*Aim of the exercise:*
Print, word for word, the opening line of the data below and every line after it through the line that contains "wt.nodes.clear()", but not the pictures.

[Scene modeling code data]
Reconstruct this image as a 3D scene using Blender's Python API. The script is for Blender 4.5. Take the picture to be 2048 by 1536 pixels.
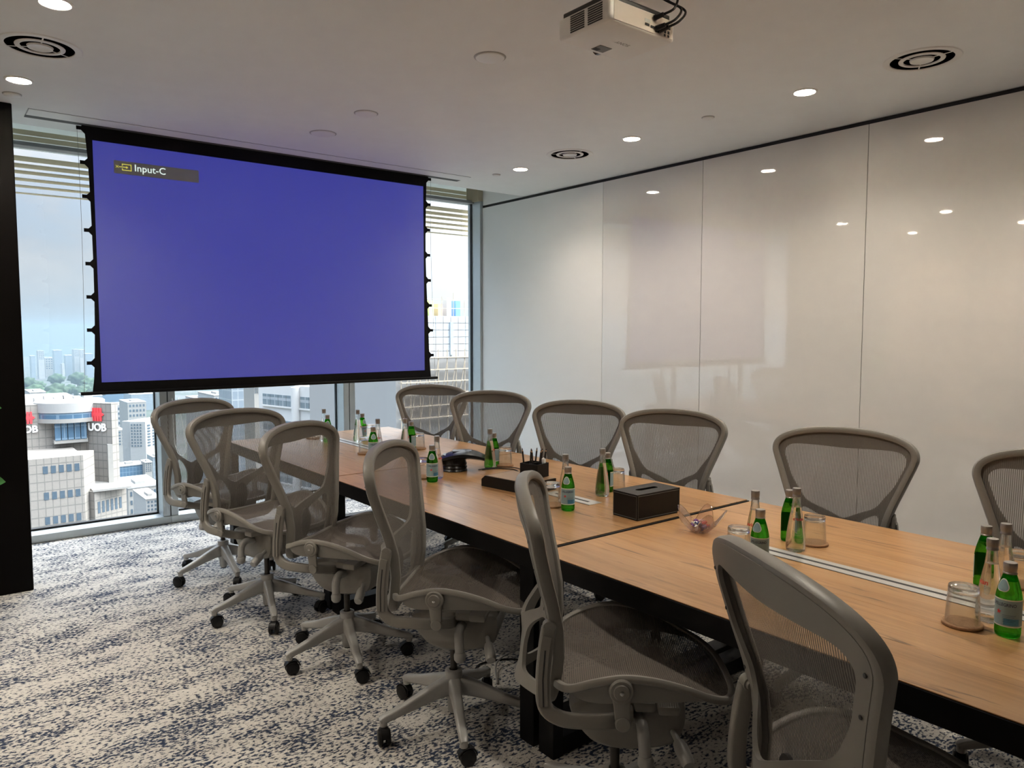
import bpy, bmesh, math, random
import numpy as np
from mathutils import Vector, Matrix, Euler

random.seed(7)
for o in list(bpy.data.objects):
    bpy.data.objects.remove(o, do_unlink=True)
SC = bpy.context.scene
COL = SC.collection
PI = math.pi

# ------------------------------------------------------------------ camera
F_PX, W_PX, H_PX = 1495.0, 2048, 1536
CAM_H = 1.53
PITCH = math.atan(106 / F_PX)
YAW = math.atan(1188 / math.hypot(F_PX, 106))
cd = bpy.data.cameras.new('camera')
cam = bpy.data.objects.new('camera', cd)
COL.objects.link(cam)
cam.location = (0, 0, CAM_H)
cam.rotation_euler = Euler((PI / 2 - PITCH, 0, -YAW), 'XYZ')
cd.sensor_width = 36.0
cd.lens = F_PX / W_PX * 36.0
cd.clip_start = 0.05
cd.clip_end = 20000
SC.camera = cam
SC.view_settings.view_transform = 'Standard'
SC.view_settings.look = 'None'
SC.view_settings.gamma = 1.0
SC.view_settings.exposure = 2.3
SC.view_settings.use_curve_mapping = False

# ------------------------------------------------------------------ sky and sun
SUN_AZ, SUN_EL = math.radians(95), math.radians(47)
SUN_DIR = Vector((math.sin(SUN_AZ) * math.cos(SUN_EL), math.cos(SUN_AZ) * math.cos(SUN_EL), math.sin(SUN_EL)))
world = bpy.data.worlds.new('world')
SC.world = world
world.use_nodes = True
wt = world.node_tree
wt.nodes.clear()


def N(t, typ, **kw):
    n = t.nodes.new(typ)
    ins = kw.pop('ins', None)
    for k, v in kw.items():
        setattr(n, k, v)
    if ins:
        for k, v in ins.items():
            if isinstance(v, bpy.types.NodeSocket):
                t.links.new(v, n.inputs[k])
            else:
                n.inputs[k].default_value = v
    return n


def math_n(t, op, a, b=None, c=None, clamp=False):
    n = t.nodes.new('ShaderNodeMath')
    n.operation = op
    n.use_clamp = clamp
    for i, v in enumerate((a, b, c)):
        if v is None:
            continue
        if isinstance(v, bpy.types.NodeSocket):
            t.links.new(v, n.inputs[i])
        else:
            n.inputs[i].default_value = v
    return n.outputs[0]


def mixc(t, fac, a, b, blend='MIX'):
    n = t.nodes.new('ShaderNodeMix')
    n.data_type = 'RGBA'
    n.blend_type = blend
    for i, v in ((0, fac), (6, a), (7, b)):
        if isinstance(v, bpy.types.NodeSocket):
            t.links.new(v, n.inputs[i])
        else:
            n.inputs[i].default_value = v if i == 0 else (v[0], v[1], v[2], 1)
    return n.outputs[2]


def maprange(t, v, a, b, c=0.0, d=1.0, smooth=False):
    n = t.nodes.new('ShaderNodeMapRange')
    if smooth:
        n.interpolation_type = 'SMOOTHSTEP'
    t.links.new(v, n.inputs[0])
    for i, x in ((1, a), (2, b), (3, c), (4, d)):
        n.inputs[i].default_value = x
    return n.outputs[0]


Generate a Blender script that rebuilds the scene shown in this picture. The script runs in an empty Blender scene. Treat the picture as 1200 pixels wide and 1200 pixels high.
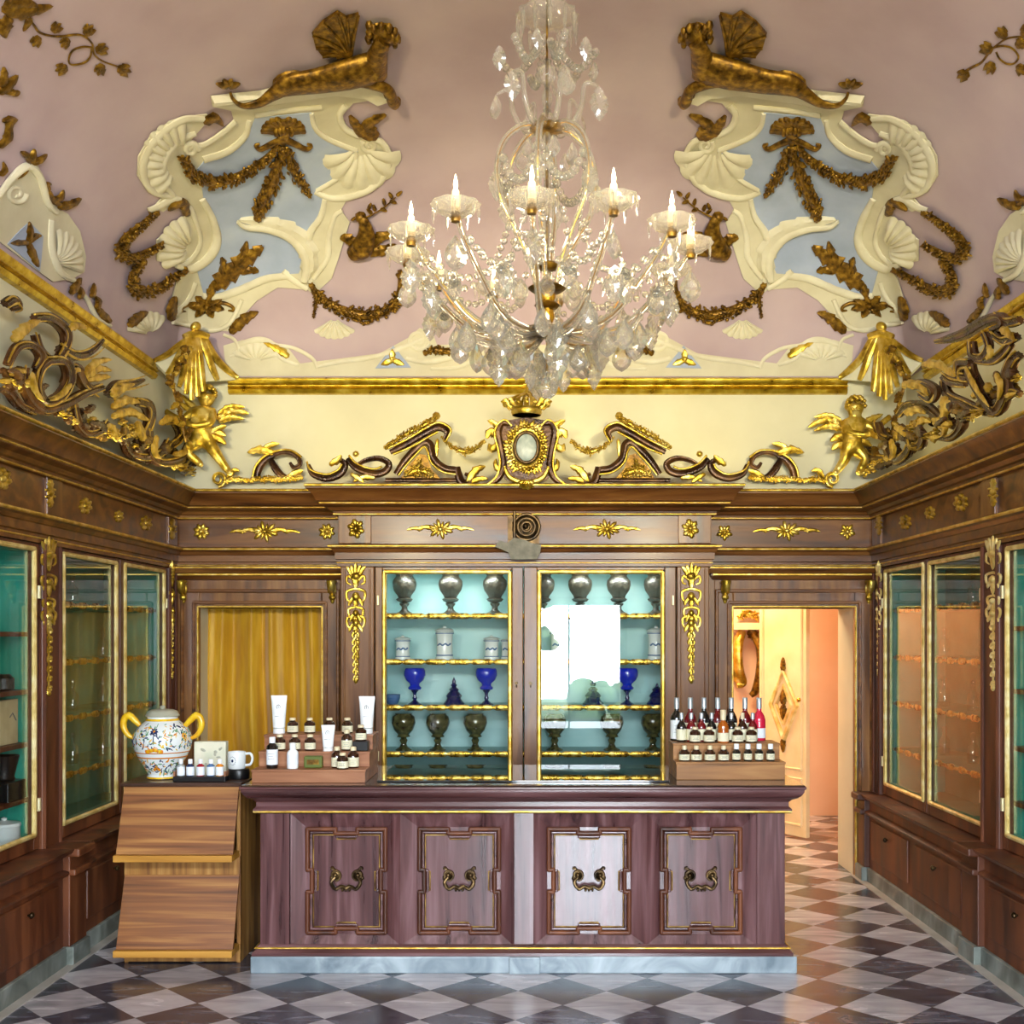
import bpy, bmesh, math, random
from mathutils import Vector, Matrix
from mathutils.bvhtree import BVHTree
from mathutils.geometry import delaunay_2d_cdt
random.seed(7)
PI = math.pi
C = bpy.context.scene.collection
# camera intrinsics measured on the photograph (1200 px frame)
F, VX, VY, EYE = 1350.0, 627.0, 745.0, 1.75
XL, XR, YB, YC, YF = -2.638, 2.488, 8.44, 8.15, -0.6     # wall faces: left, right, back, centre cabinet, front
XU = 2.717                                                 # plaster face of the right wall above its cabinets
ZTOP = 2.80                                                # top of the wooden cornice
ZV = 3.62                                                  # spring of the vault

def at(u, v, Y):
    return Vector(((u - VX) * Y / F, Y, EYE - (v - VY) * Y / F))
def planeY(Y):                                             # maps picture measures to a wall plane facing the room
    def fn(u, v, w=0):
        p = at(u, v, Y); return Vector((p.x, p.y - w * Y / F, p.z))
    return fn
def planeX(X):
    sg = -1 if X > 0 else 1
    def fn(u, v, w=0):
        Y = F * X / (u - VX); p = at(u, v, Y); return Vector((p.x + sg * w * Y / F, p.y, p.z))
    return fn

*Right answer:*
Reconstruct this image as a 3D scene using Blender's Python API. The script is for Blender 4.5. Take the picture to be 2048 by 1536 pixels.
import bpy, bmesh, math, random
import numpy as np
from mathutils import Vector, Matrix, Euler

random.seed(7)
for o in list(bpy.data.objects):
    bpy.data.objects.remove(o, do_unlink=True)
SC = bpy.context.scene
COL = SC.collection
PI = math.pi

# ------------------------------------------------------------------ camera
F_PX, W_PX, H_PX = 1495.0, 2048, 1536
CAM_H = 1.53
PITCH = math.atan(106 / F_PX)
YAW = math.atan(1188 / math.hypot(F_PX, 106))
cd = bpy.data.cameras.new('camera')
cam = bpy.data.objects.new('camera', cd)
COL.objects.link(cam)
cam.location = (0, 0, CAM_H)
cam.rotation_euler = Euler((PI / 2 - PITCH, 0, -YAW), 'XYZ')
cd.sensor_width = 36.0
cd.lens = F_PX / W_PX * 36.0
cd.clip_start = 0.05
cd.clip_end = 20000
SC.camera = cam
SC.view_settings.view_transform = 'Standard'
SC.view_settings.look = 'None'
SC.view_settings.gamma = 1.0
SC.view_settings.exposure = 2.3
SC.view_settings.use_curve_mapping = False

# ------------------------------------------------------------------ sky and sun
SUN_AZ, SUN_EL = math.radians(95), math.radians(47)
SUN_DIR = Vector((math.sin(SUN_AZ) * math.cos(SUN_EL), math.cos(SUN_AZ) * math.cos(SUN_EL), math.sin(SUN_EL)))
world = bpy.data.worlds.new('world')
SC.world = world
world.use_nodes = True
wt = world.node_tree
wt.nodes.clear()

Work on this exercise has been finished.